Prior to voting, each voter is ID’d, and checked against the precint registration rolls, and must sign a master list. They are then issued a “voting ticket” with thier precinct registration number.
This ticket is then exchanged for a ballot. Each ballot has a serial number on a numbered tear off stub. There is no serial number on the ballot itself. HOWEVER, the serrations between the stubs and the ballots are not uniform. The stubs are kept bound into the pad of ballots. (we’ll get to the reason for this later) The ballot number is recorded on the voting ticket which is kept for audit purposes.
Marked ballots are fed (by the voter, supervised by poll worker) into a counting machine which records the votes, and counts the ballots, Integral with that machine is a sealed bin that collects the paper ballots.
I see the electronic scanner as the weak link, because it represents a convienient place to alter lots of votes. However the paper ballots are available for manual recounting or audit purposes.
Given this system the following safeguards exist:
-The only way to get a paper ballot into the collection box is via the electronic scanner. The only way to get it out is via a sealed door.
-If the electronic scanner were to fail, or be suspect, all the ballots that went through that scanner are in one box, and can be manually counted. THIS is the main advantage of paper ballots, IMO. Pretty hard to lose the data.
-The number of ballots in the box must equal the number of ballots signed for by the voters. Makes it hard to stuff the ballot boxes unless the precinct workers/observers are all in cahoots.
-All ballots issued to each precinct must be accounted for…the recording machine total plus the leftovers must match the issued number. So if I stuffed in extra ballots, I’d have to get them from the stack issued to the precinct. That would create a discrepancy between the number of signatures/ tickets vs. the number of ballots.
-If a pad of ballots was short or long, the ballot stubs are available to track down the problem.

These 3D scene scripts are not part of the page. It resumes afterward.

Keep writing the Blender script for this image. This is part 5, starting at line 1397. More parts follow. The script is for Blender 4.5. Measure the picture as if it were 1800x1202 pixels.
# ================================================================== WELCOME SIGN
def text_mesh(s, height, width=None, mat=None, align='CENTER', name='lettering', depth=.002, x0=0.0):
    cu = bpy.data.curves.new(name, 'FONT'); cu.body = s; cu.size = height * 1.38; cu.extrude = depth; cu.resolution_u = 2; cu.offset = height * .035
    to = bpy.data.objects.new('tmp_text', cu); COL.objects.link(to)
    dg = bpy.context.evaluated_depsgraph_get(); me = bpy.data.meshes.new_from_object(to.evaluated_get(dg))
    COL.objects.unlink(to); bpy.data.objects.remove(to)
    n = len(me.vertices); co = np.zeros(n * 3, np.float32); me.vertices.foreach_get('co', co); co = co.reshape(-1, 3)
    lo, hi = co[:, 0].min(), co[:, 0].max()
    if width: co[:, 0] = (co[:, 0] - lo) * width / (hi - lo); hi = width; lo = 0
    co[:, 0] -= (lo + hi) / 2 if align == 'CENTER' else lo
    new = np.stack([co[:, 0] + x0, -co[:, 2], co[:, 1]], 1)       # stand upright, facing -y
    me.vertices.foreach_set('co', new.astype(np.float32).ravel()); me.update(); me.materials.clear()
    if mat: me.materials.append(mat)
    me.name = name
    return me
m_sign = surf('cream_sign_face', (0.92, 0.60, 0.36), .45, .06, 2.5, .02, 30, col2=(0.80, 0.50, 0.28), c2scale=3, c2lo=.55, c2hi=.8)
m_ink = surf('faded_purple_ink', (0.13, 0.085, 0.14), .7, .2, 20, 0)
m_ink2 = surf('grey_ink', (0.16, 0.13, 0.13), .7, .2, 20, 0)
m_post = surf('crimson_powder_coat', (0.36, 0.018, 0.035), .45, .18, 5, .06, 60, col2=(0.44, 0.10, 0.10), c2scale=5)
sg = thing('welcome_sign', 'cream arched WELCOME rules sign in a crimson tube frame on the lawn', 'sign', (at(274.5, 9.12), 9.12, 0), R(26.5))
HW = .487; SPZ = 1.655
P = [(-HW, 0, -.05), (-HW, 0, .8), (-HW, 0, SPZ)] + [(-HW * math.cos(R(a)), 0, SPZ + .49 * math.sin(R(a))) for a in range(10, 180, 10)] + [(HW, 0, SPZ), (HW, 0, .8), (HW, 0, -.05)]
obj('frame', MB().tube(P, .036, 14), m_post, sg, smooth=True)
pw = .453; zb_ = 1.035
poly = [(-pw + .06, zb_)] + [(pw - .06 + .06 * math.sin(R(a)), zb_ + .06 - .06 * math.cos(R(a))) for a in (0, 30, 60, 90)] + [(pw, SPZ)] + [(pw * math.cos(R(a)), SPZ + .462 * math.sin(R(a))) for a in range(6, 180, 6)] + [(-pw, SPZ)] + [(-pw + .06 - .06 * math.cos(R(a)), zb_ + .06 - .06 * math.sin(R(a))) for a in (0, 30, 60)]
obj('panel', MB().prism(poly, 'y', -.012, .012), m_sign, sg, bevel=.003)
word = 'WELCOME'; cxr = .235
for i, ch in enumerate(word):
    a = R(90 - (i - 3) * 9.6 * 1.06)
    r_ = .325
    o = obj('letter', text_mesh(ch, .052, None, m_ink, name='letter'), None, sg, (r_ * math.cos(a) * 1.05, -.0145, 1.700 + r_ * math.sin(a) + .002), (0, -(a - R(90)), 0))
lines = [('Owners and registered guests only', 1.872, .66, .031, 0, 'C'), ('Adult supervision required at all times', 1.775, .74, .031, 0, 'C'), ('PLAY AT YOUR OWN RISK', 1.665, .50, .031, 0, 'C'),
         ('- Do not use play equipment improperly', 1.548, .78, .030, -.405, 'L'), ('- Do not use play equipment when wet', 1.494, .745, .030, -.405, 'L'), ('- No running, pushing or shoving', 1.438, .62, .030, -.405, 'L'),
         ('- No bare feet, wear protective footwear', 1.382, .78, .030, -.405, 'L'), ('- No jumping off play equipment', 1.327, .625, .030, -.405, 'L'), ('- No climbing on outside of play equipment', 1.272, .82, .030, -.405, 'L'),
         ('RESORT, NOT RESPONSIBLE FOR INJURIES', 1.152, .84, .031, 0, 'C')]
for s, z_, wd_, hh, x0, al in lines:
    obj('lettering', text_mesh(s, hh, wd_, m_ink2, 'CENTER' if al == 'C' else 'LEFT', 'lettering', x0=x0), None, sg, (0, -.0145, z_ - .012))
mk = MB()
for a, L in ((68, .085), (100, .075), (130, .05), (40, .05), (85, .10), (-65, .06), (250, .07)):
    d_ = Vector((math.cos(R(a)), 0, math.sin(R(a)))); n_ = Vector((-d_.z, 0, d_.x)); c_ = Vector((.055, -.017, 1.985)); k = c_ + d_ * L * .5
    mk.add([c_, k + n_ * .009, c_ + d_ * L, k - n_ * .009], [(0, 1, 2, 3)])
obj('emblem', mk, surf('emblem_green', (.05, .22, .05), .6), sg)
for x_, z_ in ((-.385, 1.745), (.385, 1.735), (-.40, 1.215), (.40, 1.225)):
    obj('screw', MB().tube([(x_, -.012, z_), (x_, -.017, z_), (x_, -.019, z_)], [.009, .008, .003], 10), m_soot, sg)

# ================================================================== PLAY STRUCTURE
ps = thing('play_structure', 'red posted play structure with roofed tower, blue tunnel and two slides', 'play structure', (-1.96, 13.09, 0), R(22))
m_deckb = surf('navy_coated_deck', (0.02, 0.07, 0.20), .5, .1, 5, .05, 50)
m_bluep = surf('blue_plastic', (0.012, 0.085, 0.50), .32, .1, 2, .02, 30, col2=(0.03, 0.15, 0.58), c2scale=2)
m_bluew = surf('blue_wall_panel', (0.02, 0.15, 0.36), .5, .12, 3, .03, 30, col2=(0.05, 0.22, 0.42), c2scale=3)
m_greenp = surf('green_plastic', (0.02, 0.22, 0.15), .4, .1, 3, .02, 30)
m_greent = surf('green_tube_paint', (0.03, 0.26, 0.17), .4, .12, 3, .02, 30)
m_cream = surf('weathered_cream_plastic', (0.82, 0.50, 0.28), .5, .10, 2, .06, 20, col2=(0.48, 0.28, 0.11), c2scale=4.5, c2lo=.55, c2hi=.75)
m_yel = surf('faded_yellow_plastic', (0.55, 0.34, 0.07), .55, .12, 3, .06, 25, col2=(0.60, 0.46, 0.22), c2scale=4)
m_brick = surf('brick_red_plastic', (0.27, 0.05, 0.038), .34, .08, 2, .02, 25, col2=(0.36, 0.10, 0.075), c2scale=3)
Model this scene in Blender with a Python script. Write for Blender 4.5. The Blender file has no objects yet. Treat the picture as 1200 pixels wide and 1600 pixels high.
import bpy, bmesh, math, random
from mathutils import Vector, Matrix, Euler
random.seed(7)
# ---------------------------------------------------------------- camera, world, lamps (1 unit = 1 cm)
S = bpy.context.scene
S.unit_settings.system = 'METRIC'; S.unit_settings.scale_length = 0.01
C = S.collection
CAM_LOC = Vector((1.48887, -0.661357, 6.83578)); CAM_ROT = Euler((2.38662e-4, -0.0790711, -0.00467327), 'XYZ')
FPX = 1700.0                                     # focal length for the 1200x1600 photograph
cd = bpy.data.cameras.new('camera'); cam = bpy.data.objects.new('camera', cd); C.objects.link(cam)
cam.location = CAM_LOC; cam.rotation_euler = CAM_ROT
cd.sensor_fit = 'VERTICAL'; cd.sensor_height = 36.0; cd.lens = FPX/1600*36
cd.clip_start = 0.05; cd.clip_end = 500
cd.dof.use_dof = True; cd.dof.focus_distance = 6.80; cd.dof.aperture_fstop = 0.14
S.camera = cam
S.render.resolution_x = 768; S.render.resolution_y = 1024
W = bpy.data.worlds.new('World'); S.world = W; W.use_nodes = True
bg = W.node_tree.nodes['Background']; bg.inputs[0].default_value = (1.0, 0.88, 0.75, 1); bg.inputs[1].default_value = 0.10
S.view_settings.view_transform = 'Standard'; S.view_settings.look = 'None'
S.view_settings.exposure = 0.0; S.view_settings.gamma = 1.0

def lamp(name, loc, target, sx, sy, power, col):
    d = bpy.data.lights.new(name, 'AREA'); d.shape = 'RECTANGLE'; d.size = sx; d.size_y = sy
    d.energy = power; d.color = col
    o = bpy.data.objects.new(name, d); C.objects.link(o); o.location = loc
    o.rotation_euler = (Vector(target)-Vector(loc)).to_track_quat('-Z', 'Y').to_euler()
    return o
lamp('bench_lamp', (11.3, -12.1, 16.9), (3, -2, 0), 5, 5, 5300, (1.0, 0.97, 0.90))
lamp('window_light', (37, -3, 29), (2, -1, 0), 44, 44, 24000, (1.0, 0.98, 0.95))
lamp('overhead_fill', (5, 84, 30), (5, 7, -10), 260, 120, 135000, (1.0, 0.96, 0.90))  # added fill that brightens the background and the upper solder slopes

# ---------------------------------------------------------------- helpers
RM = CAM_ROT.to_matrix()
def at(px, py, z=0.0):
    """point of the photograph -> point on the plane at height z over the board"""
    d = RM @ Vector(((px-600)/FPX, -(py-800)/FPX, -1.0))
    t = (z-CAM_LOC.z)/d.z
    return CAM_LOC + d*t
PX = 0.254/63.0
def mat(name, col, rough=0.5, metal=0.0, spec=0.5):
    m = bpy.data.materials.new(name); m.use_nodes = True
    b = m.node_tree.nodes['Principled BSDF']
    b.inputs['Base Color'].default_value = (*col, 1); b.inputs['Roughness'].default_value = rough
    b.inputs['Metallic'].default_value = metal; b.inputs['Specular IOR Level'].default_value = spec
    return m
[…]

-If serious monkey buisiness were suspected, there is process where a particular voter can be linked to a particular ballot. This is all paper, and not a computer data base. It could be done by forensic comparison of the tear pattern between serrations, then searching through the ballot tickets, then looking up the precinct voter number, and finally arriving at a name. It is only practical for a small random sample, and pretty well addresses voter secrecy concerns.